As iPhone sales have tapered off, Apple has been putting increasing focus on growing its services business.
Why it matters: What started out as cloud storage and extended support contracts, Apples' "services" revenue sector has expanded to include Apple Music and will soon likely expand further to news, video and gaming.
The details: Apple has made an aggressive push into media and entertainment over the past year, which has sparked rumors that it could one day sell a bundled subscription, where consumers could potentially pay one fee for an array of entertainment and media services.
- News: Apple is set to debut a news subscription business at a March 25 media event, even though publishers are balking at the terms Apple is offering, mostly objecting to Apple's reported take of almost half the revenue and limits on their access to customer data.
- Video: The company is also looking to debut a new video streaming product in April, CNBC reports.
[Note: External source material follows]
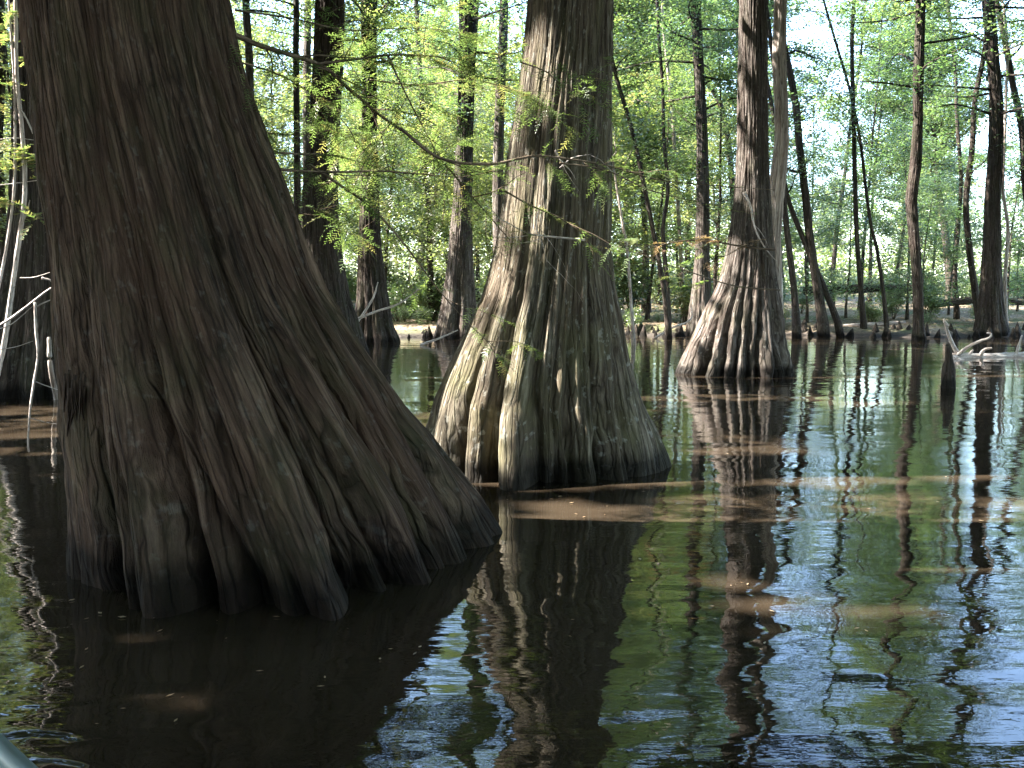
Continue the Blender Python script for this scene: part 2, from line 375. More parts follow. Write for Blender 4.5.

The service will include free original content for Apple device owners and a the ability subscribe to other video services.
- Gaming: Apple is planning a subscription service for games, Cheddar reported last month. The service would act like a Netflix for gaming, giving users access to many different games under one subscription payment.
- Music: In a push to gain more subscribers, Apple Music sent notices to subscribers last week that they can now give a month's worth of free access to a friend with their referral. The week before it offered lapsed users three months of free access for resubscribing.
The big picture: Apple has pledged that, by 2020, its services business will be double what it was in 2017. However, hardware in general — and the iPhone in particular— still dominate companywide revenue.
What's next: The Wall Street journal reports that the tech giant is "shaking up leadership and reordering priorities across its services, artificial intelligence, hardware and retail divisions as it works to reduce the company’s reliance on iPhone sales."